#### [What is expected]
Copy exactly the lines that run from the top of the listing to the line containing "brie(0.4960, 0.8030, -14, 0.030, 'soft", both ends included, and omit the pictures.

-- -- --

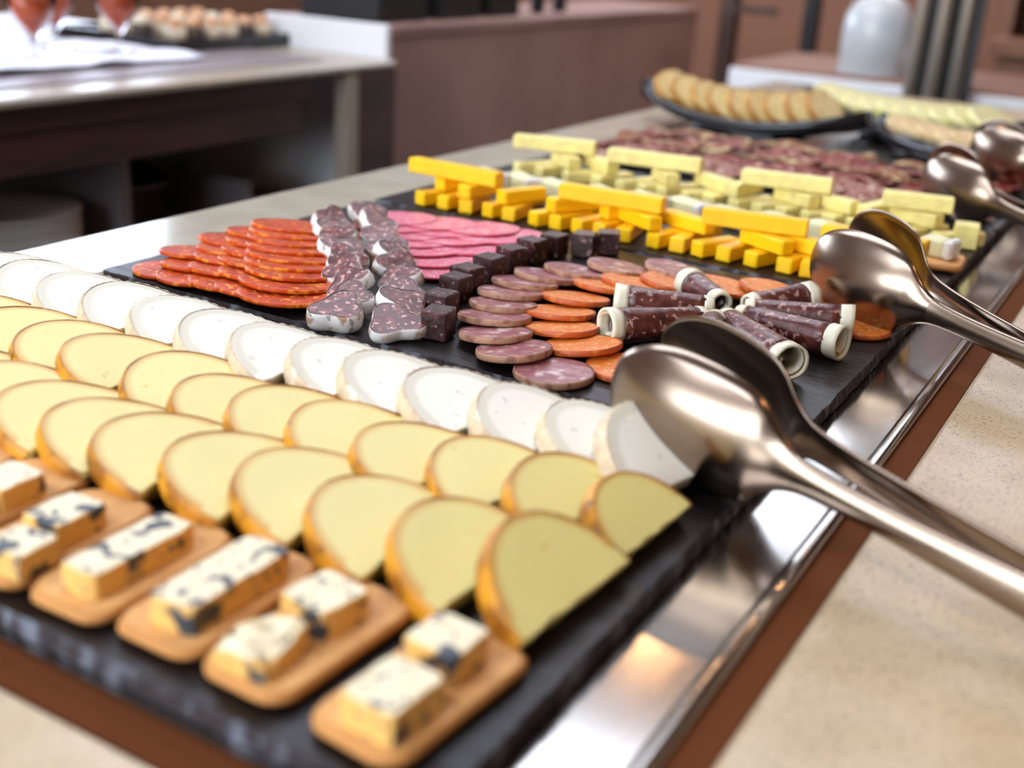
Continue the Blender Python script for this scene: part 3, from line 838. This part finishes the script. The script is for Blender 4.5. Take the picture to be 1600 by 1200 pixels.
# soft white-rind cheese fingers between the orange and the pale sticks
def brie(x, y, yaw, L, label, z=0.0008):
    t = thing('soft_cheese_finger', label, 'soft cheese', (x, y, z), (0, 0, rad(yaw)), 'soft cheese fingers with white rind')
    w, h = 0.019, 0.016
    box('paste', -L / 2, L / 2 - 0.008, -w / 2, w / 2, 0, h, 'brie_paste', t, bev=0.002)
    box('rind', L / 2 - 0.0082, L / 2, -w / 2 - 0.0004, w / 2 + 0.0004, -0.0002, h + 0.0006, 'brie_rind', t, bev=0.002)
    return t
for k, (x, y, yaw) in enumerate([(0.050, 0.792, -20), (0.088, 0.796, -30), (0.128, 0.795, -22), (0.178, 0.800, -26), (0.222, 0.806, -20), (0.262, 0.812, -26), (0.306, 0.806, -18), (0.352, 0.812, -24), (0.398, 0.815, -18), (0.440, 0.818, -20)]):
    brie(x, y, yaw, 0.044, 'soft cream cheese finger with white rind end, ' + ORD[k] + ' from the left', z=0.0008)
cracker(0.498, 0.800, 5, 0.0210, 0.0280, 'round-cornered cracker under a soft cheese finger, beyond the middle tongs', group='lone cracker')
brie(0.4960, 0.8030, -14, 0.030, 'soft cheese finger lying on the lone cracker beyond the middle tongs', z=0.0072)

GP = 'pale yellow cheese sticks'
XP = [0.036, 0.064, 0.096, 0.132, 0.160, 0.184, 0.207, 0.232, 0.258, 0.284, 0.308, 0.333, 0.357, 0.380, 0.402, 0.428, 0.455, 0.480]
for k, x in enumerate(XP):
    yaw = 90 + (-34, -26, -40, -20, -30)[k % 5]
    a = rad(yaw); L = 0.050
    stick('pale_cheese_stick', x + math.cos(a) * L / 2, 0.868 + L / 2 * math.sin(a), 0.0006, L, 0.0158, 0.0125, yaw, 'pale_cheese', 'short pale yellow cheese stick, bottom row, ' + ORD[k] + ' from the left', 'cheese stick', GP)
for k, (x, y, yaw) in enumerate([(0.084, 0.892, -40), (0.122, 0.900, -32), (0.200, 0.894, -50), (0.252, 0.900, -30), (0.285, 0.896, 78), (0.340, 0.892, -30), (0.378, 0.894, -24), (0.418, 0.896, 74), (0.455, 0.892, -20)]):
    stick('pale_cheese_stick', x, y, 0.0138, 0.050, 0.0160, 0.0130, yaw, 'pale_cheese', 'pale yellow cheese stick in the second layer, ' + ORD[k] + ' from the left', 'cheese stick', GP)
for k, (xa, xb, ya, yb) in enumerate([(0.026, 0.112, 0.880, 0.905), (0.138, 0.236, 0.884, 0.900), (0.286, 0.372, 0.882, 0.898), (0.424, 0.486, 0.884, 0.896)]):
    cx, cy = (xa + xb) / 2, (ya + yb) / 2
    stick('pale_cheese_log', cx, cy, 0.0276, math.hypot(xb - xa, yb - ya), 0.0165, 0.0140, math.degrees(math.atan2(yb - ya, xb - xa)), 'pale_cheese', 'long pale cheese log on top of the pale sticks, ' + ORD[k] + ' from the left', 'cheese log', GP)
stick('pale_cheese_cube', 0.503, 0.885, 0.0006, 0.022, 0.020, 0.022, 10, 'pale_cheese', 'pale cheese cube alone at the right end of the pale row', 'cheese cube', GP)

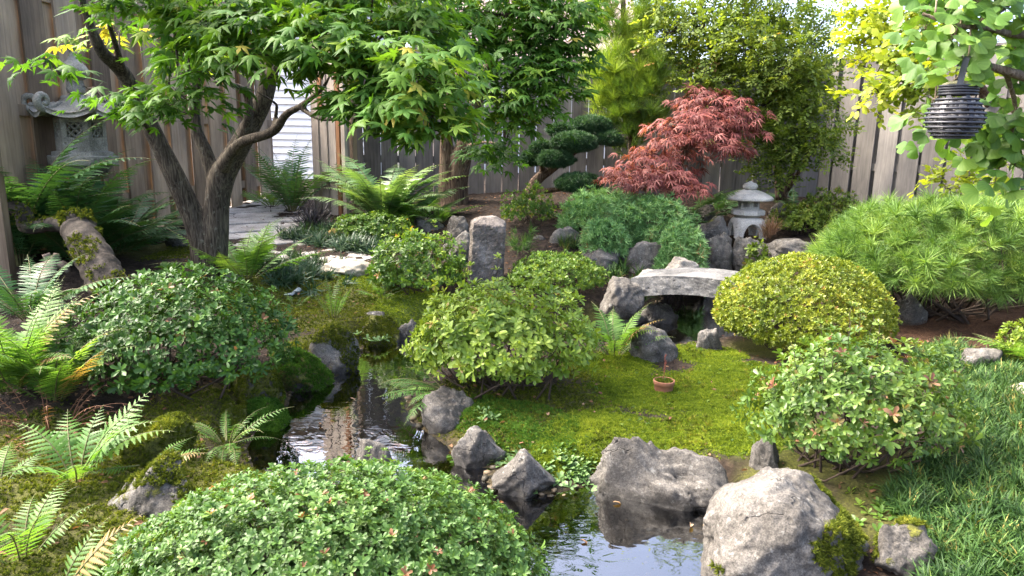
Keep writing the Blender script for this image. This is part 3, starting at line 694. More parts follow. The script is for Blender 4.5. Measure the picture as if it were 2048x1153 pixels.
def rock(name, label, box, depth=.75, moss=0.0, mat='rock', seed=1, cat='rock', group=None, tilt=0, yaw=0, sub=5, sink=.6, Y=None, cuts=11, lo=.6, rough=.13, tufts=0, tuftmat='moss_dark', cap=0.0, pw=2.7, prof=None, patch=(), zs=1.0, shear=0.0, turn=0.0):
    x0, y0, x1, y1 = box; pc = (x0 + x1) / 2
    base = gpt(pc, y1) if Y is None else PY(pc, y1, Y)
    Yc = base[1]
    for _ in range(3):
        c = PY(pc, (y0 + y1) / 2, Yc); k = mpp(c); rx = (x1 - x0) / 2 * k; ry = rx * depth; Yc = base[1] + ry * .75
    dv = c - EYE; al = math.atan2(-dv[2], math.hypot(dv[0], dv[1]))
    hp = (y1 - y0) * (1 + sink) / 2 * k
    rz = math.sqrt(max(hp ** 2 - (ry * math.sin(al)) ** 2, (.45 * hp) ** 2)) / math.cos(al)
    c = PY(pc, y0 + (y1 - y0) * (1 + sink) / 2, Yc)
    v, f = rock_verts(seed, sub, rough, cuts, lo, pw=pw)
    s, t = math.sin(math.radians(tilt)), math.cos(math.radians(tilt))
    v = v @ rotz(math.radians(yaw)).T
    v = v / np.abs(v).max(0)
    if prof:
        px_, pz_ = zip(*prof); m = np.interp(v[:, 0], px_, pz_); v[:, 2] = np.where(v[:, 2] > -.2, -.2 + (v[:, 2] + .2) * m, v[:, 2])
    rz0 = rz; rz = rz * zs; v = v * np.array([rx, ry, rz])
    if shear: v[:, 2] -= v[:, 0] / rx * rz0 * shear
    if tilt:
        kx = (v[:, 0] / rx); v[:, 2] = v[:, 2] - kx * rz * s * .9 - 0
    nrm = unit(v / np.array([rx, ry, rz]) ** 2)
    if turn: v = v @ rotz(math.radians(turn)).T; nrm = nrm @ rotz(math.radians(turn)).T
    ms = np.clip(moss * .95 + .3 * moss * nrm[:, 2] + cap * sstep(.35, .9, nrm[:, 2]) - .06, 0, 1)
    if moss <= 0.02 and cap <= 0: ms = np.full(len(v), -.2)
    ms = ms - .12 * (moss < .2)
    for (qx, qy, qr, qa) in patch:
        w_ = v + c - EYE; dep = -(w_ @ R3[:, 2]); ix = PW / 2 + FPX * (w_ @ R3[:, 0]) / dep; iy = PH / 2 - FPX * (w_ @ R3[:, 1]) / dep
        ms = ms + qa * (1 - sstep(qr * .4, qr * 1.2, np.hypot(ix - qx, iy - qy)))
    ge = Geo(); ge.add(v + c, f, np.full(len(f), 3), .5)
    root = ge.build(name, MAT[mat], None, True, dict(moss=ms))
    # put the origin in the rock
    root.data.transform(Matrix.Translation(-Vector(c))); root.location = c; WLOC[root.name] = np.array(c)
    tag(root, label, cat, group)
    if tufts:
        r = rng(seed + 99)
        tri = v[f]; fn = np.cross(tri[:, 1] - tri[:, 0], tri[:, 2] - tri[:, 0]); ar = np.linalg.norm(fn, axis=1); fn = unit(fn)
        cen = tri.mean(1)
        nz = vnoise((cen + c) * 9, 4) + .5 * vnoise((cen + c) * 23, 6)
        wgt = ar * np.clip(fn[:, 2] * .8 + .35, 0, 1) * (nz * .45 + ms[f].mean(1) > .40)
        if wgt.sum() > 0:
            fi = r.choice(len(f), tufts, p=wgt / wgt.sum()); bc = r.dirichlet((1, 1, 1), tufts)
            P = np.einsum('nk,nkj->nj', bc, tri[fi]) + c
            F = frames(fn[fi] + r.normal(size=(tufts, 3)) * .35 + np.array([0, 0, .4]), r)
            gm = Geo(); scatter(gm, MOSS_T, F, P, r.uniform(.012, .024, tufts), np.clip(.45 + .25 * vnoise(P * 14, 3) + r.normal(size=tufts) * .12, 0, 1), r)
            gm.build('moss', MAT[tuftmat], root)
    return root

# ------------------------------------------------------------------ shrubs
def shrub(name, label, box, mat, leaf, tm=AZ_T, depth=.9, seed=1, cat='shrub', group=None, layers=3.0, lump=.07, lumpf=2.4, flat=2.0, low=-.35, centre=.3, up=.3, rosk=1.7, stems=26, loose=.10, Y=None, gaps=0.0, stray=0, shell=.3):
    x0, x1, y0, y1 = box; pc = (x0 + x1) / 2; r = rng(seed)
    base = gpt(pc, y1) if Y is None else PY(pc, y1, Y)
    Yc = base[1]
    for _ in range(4):
        cc = PY(pc, (y0 + y1) / 2, Yc); k = mpp(cc); rx = (x1 - x0) / 2 * k - leaf * .45; ry = rx * depth; Yc = base[1] + ry * .72
    zb = float(max(ground_z(np.array([cc[0]]), np.array([Yc]), False)[0], .02)); zb = min(zb, base[2] + .12)
    zt = PY(pc, y0, Yc + ry * .15)[2] - leaf * .55
    H = zt - zb
    c = np.array([cc[0], Yc, zb + H * centre]); up_r, dn_r = H * (1 - centre), H * centre * .9
    def surf(d, rr):
        d = d.copy()
        e = flat
        m = (np.abs(d) ** e).sum(1) ** (1 / e); q = d / m[:, None]
        lp = 1 + lump * fbm(d * lumpf, 3, seed) * 1.4
        q = q * (lp * rr)[:, None]
        return np.stack([c[0] + q[:, 0] * rx, c[1] + q[:, 1] * ry, c[2] + q[:, 2] * np.where(q[:, 2] > 0, up_r, dn_r)], -1)
    area = 2 * math.pi * rx * (H * .8 + ry * .4)
    n = int(layers * area / (leaf * rosk) ** 2 * 1.5)
    d = unit(r.normal(size=(n * 2, 3))); d = d[d[:, 2] > low][:n]; n = len(d)
    if gaps:
        kp = fbm(d * 3.1, 3, seed + 8) > -1.2 + gaps; d = d[kp]; n = len(d)
    depthj = r.random(n) ** 1.6
    inner = r.random(n) < .22; depthj = np.where(inner, r.uniform(1.0, 1.9, n), depthj)
    P = surf(d, np.maximum(1 - depthj * shell, .25) + r.normal(size=n) * leaf * .18 / max(rx, .1))
    nr = unit(np.stack([d[:, 0] / rx, d[:, 1] / ry, d[:, 2] / np.where(d[:, 2] > 0, up_r, dn_r)], -1))
    ax = nr + np.array([0, 0, up]) + r.normal(size=(n, 3)) * .28
    F = frames(ax, r)
    tint = np.clip(.46 + .22 * fbm(P * 5, 2, seed + 5) + r.normal(size=n) * .17 + .10 * nr[:, 2] * 0, 0, .93)
    odd = r.random(n) < .02; tint[odd] = r.uniform(.94, 1.0, odd.sum())
    root = thing(name, label, cat, (c[0], c[1], zb), group)
    ge = Geo(); scatter(ge, tm, F, P, leaf * np.clip(r.normal(.92, .2, n), .5, 1.4), tint, r)
    tw = Geo()
    for i in range(stray):
        dd = unit(np.array([[r.normal(), r.normal() - .4, abs(r.normal()) + .8]])); s0 = surf(dd, np.array([.9]))[0]
        s1 = s0 + (unit(dd)[0] * .4 + np.array([0, 0, .8])) * leaf * r.uniform(2.0, 3.4)
        pts = np.linspace(s0, s1, 4) + r.normal(size=(4, 3)) * leaf * .1; tw.tube(pts, .0008 + leaf * .012, 4)
        m = 3
        scatter(ge, tm, frames(np.tile(unit(s1 - s0), (m, 1)) + r.normal(size=(m, 3)) * .3, r), pts[[2, 3, 3]], np.full(m, leaf * .75), np.full(m, .75), r)
    ge.build('foliage', MAT[mat], root)
    for i in range(stems):
        dd = unit(np.array([[r.normal(), r.normal(), r.uniform(-.1, 1.0)]])); e = surf(dd, np.array([r.uniform(.75, .93)]))[0]
        b = np.array([c[0] + rx * .22 * r.normal(), c[1] + ry * .22 * r.normal(), zb - .03])
        b[:2] = np.clip(b[:2], c[:2] - np.array([rx, ry]) * .5, c[:2] + np.array([rx, ry]) * .5)
        m = (b + e) / 2 + r.normal(size=3) * .06 * rx + np.array([0, 0, -.04 * H]); m2 = m * .4 + e * .6 + r.normal(size=3) * .05 * rx
        w = .0062 * (rx + .25)
        tw.tube([b, (b + m) / 2 + r.normal(size=3) * .02 * rx, m, m2, e], [w * 1.5, w * 1.2, w, w * .6, w * .3], 5)
    tw.build('branches', MAT['twig'], root, True)
    return root
def needle_shrub(*a, **k): return shrub(*a, **k)

# ------------------------------------------------------------------ ferns
def pinna_t(seed, teeth=7, w=.17, serr=.55, curl=.12):
    r = random.Random(seed); t = T_(); v = []; n = teeth * 2
    for i in range(n + 1):
        s = i / n; W = w * (1 - s) ** .62 * min(1, .55 + s * 5) * (1 if i % 2 else serr)
        if i == n: W = 0
        z = -curl * s * s
        v += [(s, 0, z), (s + .02, W, z - W * .15), (s + .02, -W, z - W * .15)]
    f = []
    for i in range(n):
        a, b = i * 3, i * 3 + 3
        f += [(a, b, b + 1, a + 1), (a, a + 2, b + 2, b)]
    t.add(v, f); return t.done()
PIN_FINE = [pinna_t(s, 9, .15, .42) for s in (1, 2)]
PIN_MED = [pinna_t(s, 6, .16, .5) for s in (1, 2)]
PIN_SIMPLE = [pinna_t(s, 2, .13, .85) for s in (1, 2)]
def frond(ge, st, base, az, L, e0, e1, r, pairs=24, pl=.22, shape='lady', tm=PIN_MED, tint=.5, roll=0.0, bare=.12, stemr=.0035, side=0.0):
    n = 26; s = np.linspace(0, 1, n); e = e0 + (e1 - e0) * s ** 1.3; a = az + side * s
    dx = np.stack([np.cos(e) * np.sin(a), np.cos(e) * np.cos(a), np.sin(e)], -1)
    pts = base + np.concatenate([[[0, 0, 0]], np.cumsum(dx[:-1] * L / (n - 1), 0)])
    st.tube(pts, np.linspace(stemr, stemr * .25, n), 4)
    u = np.linspace(bare, .985, pairs)
    P = np.stack([np.interp(u, s, pts[:, k]) for k in range(3)], -1); D = unit(np.stack([np.interp(u, s, dx[:, k]) for k in range(3)], -1))
    up = np.array([0, 0, 1.0]); S = unit(np.cross(D, up) + 1e-6); N = np.cross(S, D)
    if roll: S, N = S * math.cos(roll) + N * math.sin(roll), N * math.cos(roll) - S * math.sin(roll)
    v = (u - bare) / (1 - bare)
    if shape == 'lady': w = np.minimum(1, .35 + v * 2.2) * np.clip((1 - v) * 1.55, .03, 1)
    elif shape == 'sword': w = np.minimum(1, .5 + v * 2.0) * np.clip((1 - v) * 2.6, .05, 1) * (1 - .25 * v)
    else: w = np.clip(1 - v, .04, 1)
    for sg in (1, -1):
        X = unit(S * sg + D * (.28 + .35 * v)[:, None] - N * .12 + r.normal(size=(pairs, 3)) * .05)
        F = frames_xz(X, N + r.normal(size=(pairs, 3)) * .12)
        F = F.copy(); sz = L * pl * w * r.uniform(.82, 1.1, pairs) * np.where(r.random(pairs) < .035, .25, 1)
        scatter(ge, tm, F, P, sz, np.clip(tint + .12 * v + r.normal(size=pairs) * .06, 0, 1), r)
def fern(name, label, base, L, n, mat, seed=1, e0=(55, 80), e1=(-25, 20), az=None, pairs=22, pl=.2, shape='lady', tm=PIN_MED, group=None, stemmat='green_stem', tint=.5, cat='fern', crown=.03, roll=.25, bare=.12):
    r = rng(seed); root = thing(name, label, cat, base, group); ge, st = Geo(), Geo()
    base = np.array(base, float)
    for i in range(n):
        a = (i * 2.399 + r.uniform(-.3, .3)) if az is None else math.radians(r.uniform(*az) if not isinstance(az, list) else az[i % len(az)] + r.uniform(-8, 8))
        k = r.uniform(.72, 1.08)
        b = base + np.array([math.sin(a) * crown, math.cos(a) * crown, -.01])
        frond(ge, st, b, a, L * k, math.radians(r.uniform(*e0)), math.radians(r.uniform(*e1)), r, pairs, pl, shape, tm, (1.0 if r.random() < .06 else np.clip(tint + r.normal() * .12, 0.05, .8)), r.uniform(-roll, roll), bare, .0022 + .0035 * L, r.uniform(-.35, .35))
    ge.build('fronds', MAT[mat], root); st.build('stems', MAT[stemmat], root, True)
    return root

def clump(name, label, base, size, n, mat, tm, seed=1, cat='plant', group=None, spread=.05, part='leaves'):
    """a small plant of blades or rosettes; one mesh"""
    r = rng(seed); ge = Geo(); base = np.array(base, float)
    P = base + np.stack([r.normal(size=n) * spread, r.normal(size=n) * spread, np.zeros(n)], -1)
    P[:, 2] = np.maximum(ground_z(P[:, 0], P[:, 1], False), 0) + (base[2] - float(max(ground_z(base[:1], base[1:2], False)[0], 0)))
    ax = np.stack([(P[:, 0] - base[0]) * 3, (P[:, 1] - base[1]) * 3, np.ones(n)], -1) + r.normal(size=(n, 3)) * .15
    scatter(ge, tm, frames(ax, r), P, size * r.uniform(.7, 1.1, n), np.clip(.5 + r.normal(size=n) * .15, 0, 1), r)
    o = ge.build(name, MAT[mat]); o.data.transform(Matrix.Translation(-Vector(base))); o.location = base; WLOC[o.name] = base
    return tag(o, label, cat, group)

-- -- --

#### [Complete response]
Continue the Blender Python script for this scene: part 3, from line 838. This part finishes the script. The script is for Blender 4.5. Take the picture to be 1600 by 1200 pixels.
# soft white-rind cheese fingers between the orange and the pale sticks
def brie(x, y, yaw, L, label, z=0.0008):
    t = thing('soft_cheese_finger', label, 'soft cheese', (x, y, z), (0, 0, rad(yaw)), 'soft cheese fingers with white rind')
    w, h = 0.019, 0.016
    box('paste', -L / 2, L / 2 - 0.008, -w / 2, w / 2, 0, h, 'brie_paste', t, bev=0.002)
    box('rind', L / 2 - 0.0082, L / 2, -w / 2 - 0.0004, w / 2 + 0.0004, -0.0002, h + 0.0006, 'brie_rind', t, bev=0.002)
    return t
for k, (x, y, yaw) in enumerate([(0.050, 0.792, -20), (0.088, 0.796, -30), (0.128, 0.795, -22), (0.178, 0.800, -26), (0.222, 0.806, -20), (0.262, 0.812, -26), (0.306, 0.806, -18), (0.352, 0.812, -24), (0.398, 0.815, -18), (0.440, 0.818, -20)]):
    brie(x, y, yaw, 0.044, 'soft cream cheese finger with white rind end, ' + ORD[k] + ' from the left', z=0.0008)
cracker(0.498, 0.800, 5, 0.0210, 0.0280, 'round-cornered cracker under a soft cheese finger, beyond the middle tongs', group='lone cracker')
brie(0.4960, 0.8030, -14, 0.030, 'soft cheese finger lying on the lone cracker beyond the middle tongs', z=0.0072)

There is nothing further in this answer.